Tuesday, June 24, 2008

The Weaker Sex

The Weaker Sex (Earlier ‘Varanasi Revisited March 2008’)

“… They called their marriage ceremony off and returned groom back home without marriage because they were asking more dowry than they initially asked for. …”

Refer Indian Express 18th May special edition news about 3 girls who returned grooms back home.
(Author’s Note: I always think what happened to them. This story reminded me three other stories that I have came across. In this post, I raise a question, not putting my point of view)

I had been wondering all through my education why there were always a section called “woman’s condition” whenever they describe a society in any age or under any ruling? Perhaps the reason is that if woman, the weaker sex, had better condition, then the people at the bottom of the pyramid are treated humanely. When history would read early 21st century, it would say women were treated equally to men. The sad thing about history is it doesn’t reads below the layer and perhaps for good. See no evil, do no evil.

I find it very visible that female is still suppressed half of society specially after seeing these three real stories.

Story 1 [Bangalore]: An educated, born in respected family, software engineer who lives in a posh area of Bangalore and is a – so called – typical of gentlemen. A guru, supposed to have practical solutions to all real life problems from ‘how to clean carburetor’ to ‘how to find your real love.’ Let us call him Mr. Guru. This story, I found three months before leaving Chennai for Varanasi.

Mr. Guru cites this example of having happiest family life that “he” built. The example has big part as his initial marriage life which is full of frequent beating of his wife to straighten her out to make her follow his way. And when father-in-law interfered, he said that she was either a daughter or a wife, if father thought that she was his daughter take her to her paternal home, else – let him to handle her. One time in the story, Guru makes a comment that is rather explicit to mention here, where he says she liked beatings at some other times. And asks the audience why the father shied away when he mentioned this fact (Likely, this might be a fake to spice the story up)? At this moment, pupils (listener) make a laugh and agree. Supposedly, few months of beating made his wife a good woman. And they lived happily ever after.

Story 2 [Chhattisgarh]: This guy is a heavy drinker, almost lost his job due to alcoholism, once, but being in a government office no one expelled him. He was married eight years ago when he was presented as a responsible, educated and real shy guy from a very reputed family background. We will call this guy, the Drunkard.

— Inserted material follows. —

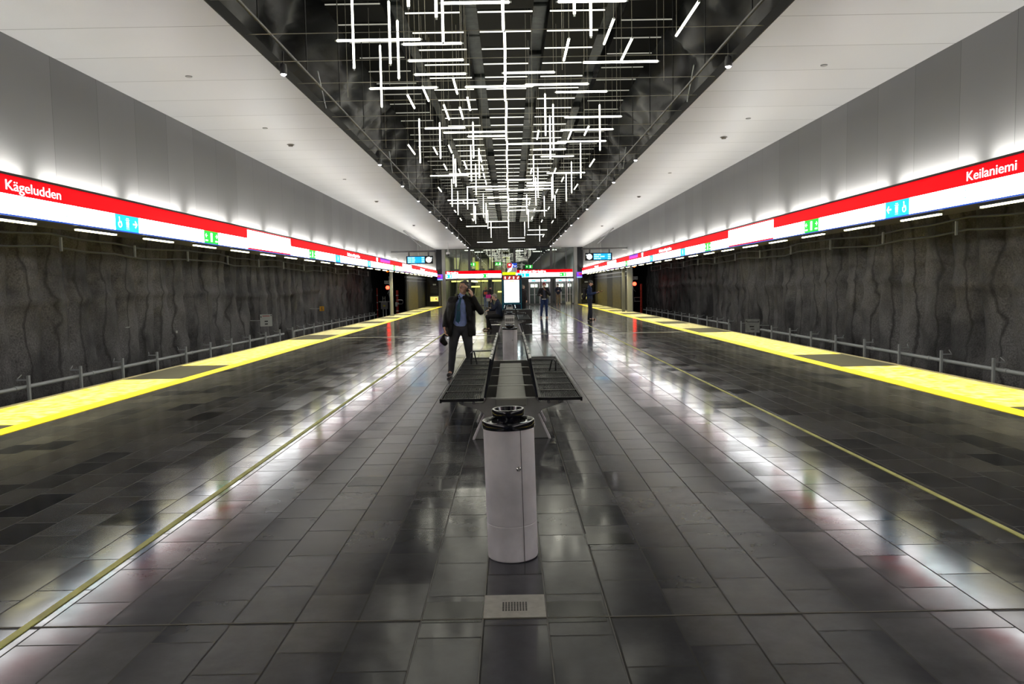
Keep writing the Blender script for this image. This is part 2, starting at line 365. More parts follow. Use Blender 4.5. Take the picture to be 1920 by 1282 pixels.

The next month after wedding the wife of Drunkard reported his habit of drinking and occasional slapping and beating which were ignored by wife’s family as initial unsettlement. Then later Drunkard got notice of being expelled from office because of absenteeism (as the wife reported, it was due to husband’s alcohol love). Although that didn’t take his job away and he had started drinking heavily. The wife found out he had been a big drunkard and lazy even before the marriage. Beating was a daily routine now and more brutal.

Wife’s family, afraid of her life, took her back home; kept her happily for seven years. Now, she had become a social shame and financial burden to her parent. Moreover, second marriages are more a loose character issue than a symbol of ability to take strong steps in India. So no one would marry her. She went back to Mr. Drunkard.

I met her on the way to Varanasi. On asking how Mr. Drunkard behaves now, she replied this is a part of life all she hoped that he would stop daily beating, someday and she didn’t care whether he kept on drinking.

Story 3[Varanasi]: The guy is a philanderer, married at 32, a typical of UP guy, full of ego on nothing – a government employee. The relationship went smoothly with wife for almost six months until the girl wasn’t pregnant. Afterwards, the guy’s skirt chasing became visible to blind eyes. Call this guy, Womanizer.

Womanizer used to squander all of his money on women, took debts from friends and finally wife paid. This cycle went on until a big fight between the couple, the guy left home leaving his wife alone in last months of pregnancy. The girl didn’t call anyone until the condition became critical on the day of baby’s birth.

Girl brought back to paternal home for couple of months, the guy never showed up for next few months. After few months, the initial decision to leave the guy and live independently seemed to be against social security as well as social reputation. Remarriage was impossibility in UP and remarriage with a girl carrying a baby is next to impossible.

Now (when I was in Varanasi), my friend was describing that the girl’s parent and the girl were agree to send the girl back to Mr. Womanizer on his terms. The guy was tightening all the bolts to make sure that his side of business kept running.

The question is whether the glass is half filled or half empty? Are we correct when we say marriage is an institution - A custom that for a long time has been an important feature of some group or society? Aren’t we forcing to see half full glass? Is it possible that glass is actually half empty? Is it true, by our animal behavior, that female is, in fact, the weaker sex?

2 comments:

Anirban Naskar said...

nice one. expecting more on this topic...

Nishant Neeraj said...

Thanks.

More cases like these ones are there... but people hide.

Talking home-violence is tabooed in India. We have our reasons - we are socially insecure, mean minded and conservative. So, for us, all the girls who left their husbands are 'bitches' and all the boys who decide not to marriage are 'loose character'.